**YOUR OBJECTIVE:** Render the following material again verbatim, leaving nothing out.

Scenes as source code
++++++++++

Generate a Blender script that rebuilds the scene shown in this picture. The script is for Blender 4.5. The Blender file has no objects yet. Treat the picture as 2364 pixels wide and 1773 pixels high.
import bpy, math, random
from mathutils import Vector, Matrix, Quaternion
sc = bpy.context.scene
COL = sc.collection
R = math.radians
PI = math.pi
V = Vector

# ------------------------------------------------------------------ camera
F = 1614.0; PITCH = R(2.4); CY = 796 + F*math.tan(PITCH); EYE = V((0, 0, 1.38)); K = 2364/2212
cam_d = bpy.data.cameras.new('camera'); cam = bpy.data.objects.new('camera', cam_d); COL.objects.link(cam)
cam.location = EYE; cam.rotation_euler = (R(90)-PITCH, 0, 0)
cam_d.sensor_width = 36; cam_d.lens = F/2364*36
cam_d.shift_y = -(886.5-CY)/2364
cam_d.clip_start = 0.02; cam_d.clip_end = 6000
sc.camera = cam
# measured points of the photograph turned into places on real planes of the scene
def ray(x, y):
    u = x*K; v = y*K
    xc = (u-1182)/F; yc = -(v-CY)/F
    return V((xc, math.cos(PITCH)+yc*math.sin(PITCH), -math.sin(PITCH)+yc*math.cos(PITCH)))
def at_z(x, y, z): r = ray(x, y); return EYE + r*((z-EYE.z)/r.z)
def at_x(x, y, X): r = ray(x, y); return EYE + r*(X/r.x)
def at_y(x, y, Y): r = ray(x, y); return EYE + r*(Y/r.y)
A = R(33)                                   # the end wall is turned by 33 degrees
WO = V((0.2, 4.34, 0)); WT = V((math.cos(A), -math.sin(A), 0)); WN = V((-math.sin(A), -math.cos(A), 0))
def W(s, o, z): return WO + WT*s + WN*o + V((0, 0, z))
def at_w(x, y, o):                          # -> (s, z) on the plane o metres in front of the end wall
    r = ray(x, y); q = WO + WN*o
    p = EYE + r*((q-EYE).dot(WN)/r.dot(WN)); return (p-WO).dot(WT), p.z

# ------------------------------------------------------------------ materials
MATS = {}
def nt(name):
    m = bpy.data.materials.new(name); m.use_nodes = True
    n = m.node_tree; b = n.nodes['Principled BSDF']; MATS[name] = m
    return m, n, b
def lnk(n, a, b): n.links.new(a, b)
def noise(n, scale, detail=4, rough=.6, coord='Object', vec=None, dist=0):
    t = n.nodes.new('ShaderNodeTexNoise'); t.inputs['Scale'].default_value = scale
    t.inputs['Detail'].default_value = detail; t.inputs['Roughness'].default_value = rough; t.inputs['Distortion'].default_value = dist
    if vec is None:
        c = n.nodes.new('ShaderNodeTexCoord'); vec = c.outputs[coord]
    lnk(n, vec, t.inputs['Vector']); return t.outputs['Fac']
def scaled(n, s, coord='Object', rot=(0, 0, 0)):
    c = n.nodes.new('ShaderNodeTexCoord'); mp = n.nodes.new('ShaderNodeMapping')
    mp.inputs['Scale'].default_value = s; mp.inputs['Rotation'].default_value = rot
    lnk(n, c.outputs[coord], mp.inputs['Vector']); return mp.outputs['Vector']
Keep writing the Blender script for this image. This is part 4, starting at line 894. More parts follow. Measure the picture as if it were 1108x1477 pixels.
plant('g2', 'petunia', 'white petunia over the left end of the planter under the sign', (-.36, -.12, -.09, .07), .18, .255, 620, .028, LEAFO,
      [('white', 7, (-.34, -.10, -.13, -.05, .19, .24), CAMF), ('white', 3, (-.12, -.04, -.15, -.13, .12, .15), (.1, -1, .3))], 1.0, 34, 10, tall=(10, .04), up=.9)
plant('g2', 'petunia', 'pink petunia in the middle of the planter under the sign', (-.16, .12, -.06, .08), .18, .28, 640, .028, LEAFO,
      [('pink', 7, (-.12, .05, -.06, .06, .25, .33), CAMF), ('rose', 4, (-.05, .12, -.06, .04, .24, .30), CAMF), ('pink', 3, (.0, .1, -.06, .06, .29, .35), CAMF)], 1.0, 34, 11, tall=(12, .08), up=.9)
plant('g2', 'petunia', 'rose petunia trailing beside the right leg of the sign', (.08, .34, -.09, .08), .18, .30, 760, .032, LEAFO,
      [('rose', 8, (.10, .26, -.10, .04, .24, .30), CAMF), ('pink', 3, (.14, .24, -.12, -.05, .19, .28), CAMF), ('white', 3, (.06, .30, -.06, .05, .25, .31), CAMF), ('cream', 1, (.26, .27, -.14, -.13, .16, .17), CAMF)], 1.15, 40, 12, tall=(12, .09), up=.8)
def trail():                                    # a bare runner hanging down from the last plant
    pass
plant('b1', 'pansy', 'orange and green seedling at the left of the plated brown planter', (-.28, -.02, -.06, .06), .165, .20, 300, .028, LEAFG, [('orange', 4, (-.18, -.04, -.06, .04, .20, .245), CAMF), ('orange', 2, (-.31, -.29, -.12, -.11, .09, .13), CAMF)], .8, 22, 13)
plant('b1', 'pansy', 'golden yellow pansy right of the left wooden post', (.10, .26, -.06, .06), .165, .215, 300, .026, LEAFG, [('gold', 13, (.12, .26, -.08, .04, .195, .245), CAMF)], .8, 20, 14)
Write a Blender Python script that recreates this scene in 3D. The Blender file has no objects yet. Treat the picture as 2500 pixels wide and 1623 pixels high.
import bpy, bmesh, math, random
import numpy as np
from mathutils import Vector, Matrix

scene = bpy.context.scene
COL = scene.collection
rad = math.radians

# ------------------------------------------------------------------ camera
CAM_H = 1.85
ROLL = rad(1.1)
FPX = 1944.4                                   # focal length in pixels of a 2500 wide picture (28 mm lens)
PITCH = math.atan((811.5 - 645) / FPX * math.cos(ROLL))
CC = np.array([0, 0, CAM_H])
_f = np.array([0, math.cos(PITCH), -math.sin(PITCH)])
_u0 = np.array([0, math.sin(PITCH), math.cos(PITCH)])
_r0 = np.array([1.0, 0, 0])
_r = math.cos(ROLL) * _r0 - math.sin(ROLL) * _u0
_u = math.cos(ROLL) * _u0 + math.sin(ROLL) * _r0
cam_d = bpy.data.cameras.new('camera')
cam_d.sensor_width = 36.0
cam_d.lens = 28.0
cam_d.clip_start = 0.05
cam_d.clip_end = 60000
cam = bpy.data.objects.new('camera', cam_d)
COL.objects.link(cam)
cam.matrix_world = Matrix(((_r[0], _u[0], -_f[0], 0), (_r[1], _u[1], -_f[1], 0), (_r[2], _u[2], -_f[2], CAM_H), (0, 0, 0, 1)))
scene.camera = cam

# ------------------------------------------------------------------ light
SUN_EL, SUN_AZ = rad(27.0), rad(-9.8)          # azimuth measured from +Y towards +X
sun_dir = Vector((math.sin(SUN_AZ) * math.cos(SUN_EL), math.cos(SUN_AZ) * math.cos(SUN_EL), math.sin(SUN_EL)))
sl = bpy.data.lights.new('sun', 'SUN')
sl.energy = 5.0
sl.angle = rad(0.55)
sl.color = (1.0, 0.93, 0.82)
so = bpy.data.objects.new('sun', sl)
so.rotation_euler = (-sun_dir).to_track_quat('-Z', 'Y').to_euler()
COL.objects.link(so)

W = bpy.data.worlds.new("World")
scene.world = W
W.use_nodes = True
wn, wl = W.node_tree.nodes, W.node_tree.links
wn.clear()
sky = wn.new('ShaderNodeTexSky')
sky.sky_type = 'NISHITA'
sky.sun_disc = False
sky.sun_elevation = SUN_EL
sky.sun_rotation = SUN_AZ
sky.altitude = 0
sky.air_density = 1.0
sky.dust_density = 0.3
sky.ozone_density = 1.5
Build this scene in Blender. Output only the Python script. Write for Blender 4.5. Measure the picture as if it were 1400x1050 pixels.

++++++++++

**SOLUTION:**
Generate a Blender script that rebuilds the scene shown in this picture. The script is for Blender 4.5. The Blender file has no objects yet. Treat the picture as 2364 pixels wide and 1773 pixels high.
import bpy, math, random
from mathutils import Vector, Matrix, Quaternion
sc = bpy.context.scene
COL = sc.collection
R = math.radians
PI = math.pi
V = Vector

# ------------------------------------------------------------------ camera
F = 1614.0; PITCH = R(2.4); CY = 796 + F*math.tan(PITCH); EYE = V((0, 0, 1.38)); K = 2364/2212
cam_d = bpy.data.cameras.new('camera'); cam = bpy.data.objects.new('camera', cam_d); COL.objects.link(cam)
cam.location = EYE; cam.rotation_euler = (R(90)-PITCH, 0, 0)
cam_d.sensor_width = 36; cam_d.lens = F/2364*36
cam_d.shift_y = -(886.5-CY)/2364
cam_d.clip_start = 0.02; cam_d.clip_end = 6000
sc.camera = cam
# measured points of the photograph turned into places on real planes of the scene
def ray(x, y):
    u = x*K; v = y*K
    xc = (u-1182)/F; yc = -(v-CY)/F
    return V((xc, math.cos(PITCH)+yc*math.sin(PITCH), -math.sin(PITCH)+yc*math.cos(PITCH)))
def at_z(x, y, z): r = ray(x, y); return EYE + r*((z-EYE.z)/r.z)
def at_x(x, y, X): r = ray(x, y); return EYE + r*(X/r.x)
def at_y(x, y, Y): r = ray(x, y); return EYE + r*(Y/r.y)
A = R(33)                                   # the end wall is turned by 33 degrees
WO = V((0.2, 4.34, 0)); WT = V((math.cos(A), -math.sin(A), 0)); WN = V((-math.sin(A), -math.cos(A), 0))
def W(s, o, z): return WO + WT*s + WN*o + V((0, 0, z))
def at_w(x, y, o):                          # -> (s, z) on the plane o metres in front of the end wall
    r = ray(x, y); q = WO + WN*o
    p = EYE + r*((q-EYE).dot(WN)/r.dot(WN)); return (p-WO).dot(WT), p.z

# ------------------------------------------------------------------ materials
MATS = {}
def nt(name):
    m = bpy.data.materials.new(name); m.use_nodes = True
    n = m.node_tree; b = n.nodes['Principled BSDF']; MATS[name] = m
    return m, n, b
def lnk(n, a, b): n.links.new(a, b)
def noise(n, scale, detail=4, rough=.6, coord='Object', vec=None, dist=0):
    t = n.nodes.new('ShaderNodeTexNoise'); t.inputs['Scale'].default_value = scale
    t.inputs['Detail'].default_value = detail; t.inputs['Roughness'].default_value = rough; t.inputs['Distortion'].default_value = dist
    if vec is None:
        c = n.nodes.new('ShaderNodeTexCoord'); vec = c.outputs[coord]
    lnk(n, vec, t.inputs['Vector']); return t.outputs['Fac']
def scaled(n, s, coord='Object', rot=(0, 0, 0)):
    c = n.nodes.new('ShaderNodeTexCoord'); mp = n.nodes.new('ShaderNodeMapping')
    mp.inputs['Scale'].default_value = s; mp.inputs['Rotation'].default_value = rot
    lnk(n, c.outputs[coord], mp.inputs['Vector']); return mp.outputs['Vector']
Keep writing the Blender script for this image. This is part 4, starting at line 894. More parts follow. Measure the picture as if it were 1108x1477 pixels.
plant('g2', 'petunia', 'white petunia over the left end of the planter under the sign', (-.36, -.12, -.09, .07), .18, .255, 620, .028, LEAFO,
      [('white', 7, (-.34, -.10, -.13, -.05, .19, .24), CAMF), ('white', 3, (-.12, -.04, -.15, -.13, .12, .15), (.1, -1, .3))], 1.0, 34, 10, tall=(10, .04), up=.9)
plant('g2', 'petunia', 'pink petunia in the middle of the planter under the sign', (-.16, .12, -.06, .08), .18, .28, 640, .028, LEAFO,
      [('pink', 7, (-.12, .05, -.06, .06, .25, .33), CAMF), ('rose', 4, (-.05, .12, -.06, .04, .24, .30), CAMF), ('pink', 3, (.0, .1, -.06, .06, .29, .35), CAMF)], 1.0, 34, 11, tall=(12, .08), up=.9)
plant('g2', 'petunia', 'rose petunia trailing beside the right leg of the sign', (.08, .34, -.09, .08), .18, .30, 760, .032, LEAFO,
      [('rose', 8, (.10, .26, -.10, .04, .24, .30), CAMF), ('pink', 3, (.14, .24, -.12, -.05, .19, .28), CAMF), ('white', 3, (.06, .30, -.06, .05, .25, .31), CAMF), ('cream', 1, (.26, .27, -.14, -.13, .16, .17), CAMF)], 1.15, 40, 12, tall=(12, .09), up=.8)
def trail():                                    # a bare runner hanging down from the last plant
    pass
plant('b1', 'pansy', 'orange and green seedling at the left of the plated brown planter', (-.28, -.02, -.06, .06), .165, .20, 300, .028, LEAFG, [('orange', 4, (-.18, -.04, -.06, .04, .20, .245), CAMF), ('orange', 2, (-.31, -.29, -.12, -.11, .09, .13), CAMF)], .8, 22, 13)
plant('b1', 'pansy', 'golden yellow pansy right of the left wooden post', (.10, .26, -.06, .06), .165, .215, 300, .026, LEAFG, [('gold', 13, (.12, .26, -.08, .04, .195, .245), CAMF)], .8, 20, 14)
Write a Blender Python script that recreates this scene in 3D. The Blender file has no objects yet. Treat the picture as 2500 pixels wide and 1623 pixels high.
import bpy, bmesh, math, random
import numpy as np
from mathutils import Vector, Matrix

scene = bpy.context.scene
COL = scene.collection
rad = math.radians

# ------------------------------------------------------------------ camera
CAM_H = 1.85
ROLL = rad(1.1)
FPX = 1944.4                                   # focal length in pixels of a 2500 wide picture (28 mm lens)
PITCH = math.atan((811.5 - 645) / FPX * math.cos(ROLL))
CC = np.array([0, 0, CAM_H])
_f = np.array([0, math.cos(PITCH), -math.sin(PITCH)])
_u0 = np.array([0, math.sin(PITCH), math.cos(PITCH)])
_r0 = np.array([1.0, 0, 0])
_r = math.cos(ROLL) * _r0 - math.sin(ROLL) * _u0
_u = math.cos(ROLL) * _u0 + math.sin(ROLL) * _r0
cam_d = bpy.data.cameras.new('camera')
cam_d.sensor_width = 36.0
cam_d.lens = 28.0
cam_d.clip_start = 0.05
cam_d.clip_end = 60000
cam = bpy.data.objects.new('camera', cam_d)
COL.objects.link(cam)
cam.matrix_world = Matrix(((_r[0], _u[0], -_f[0], 0), (_r[1], _u[1], -_f[1], 0), (_r[2], _u[2], -_f[2], CAM_H), (0, 0, 0, 1)))
scene.camera = cam

# ------------------------------------------------------------------ light
SUN_EL, SUN_AZ = rad(27.0), rad(-9.8)          # azimuth measured from +Y towards +X
sun_dir = Vector((math.sin(SUN_AZ) * math.cos(SUN_EL), math.cos(SUN_AZ) * math.cos(SUN_EL), math.sin(SUN_EL)))
sl = bpy.data.lights.new('sun', 'SUN')
sl.energy = 5.0
sl.angle = rad(0.55)
sl.color = (1.0, 0.93, 0.82)
so = bpy.data.objects.new('sun', sl)
so.rotation_euler = (-sun_dir).to_track_quat('-Z', 'Y').to_euler()
COL.objects.link(so)

W = bpy.data.worlds.new("World")
scene.world = W
W.use_nodes = True
wn, wl = W.node_tree.nodes, W.node_tree.links
wn.clear()
sky = wn.new('ShaderNodeTexSky')
sky.sky_type = 'NISHITA'
sky.sun_disc = False
sky.sun_elevation = SUN_EL
sky.sun_rotation = SUN_AZ
sky.altitude = 0
sky.air_density = 1.0
sky.dust_density = 0.3
sky.ozone_density = 1.5
Build this scene in Blender. Output only the Python script. Write for Blender 4.5. Measure the picture as if it were 1400x1050 pixels.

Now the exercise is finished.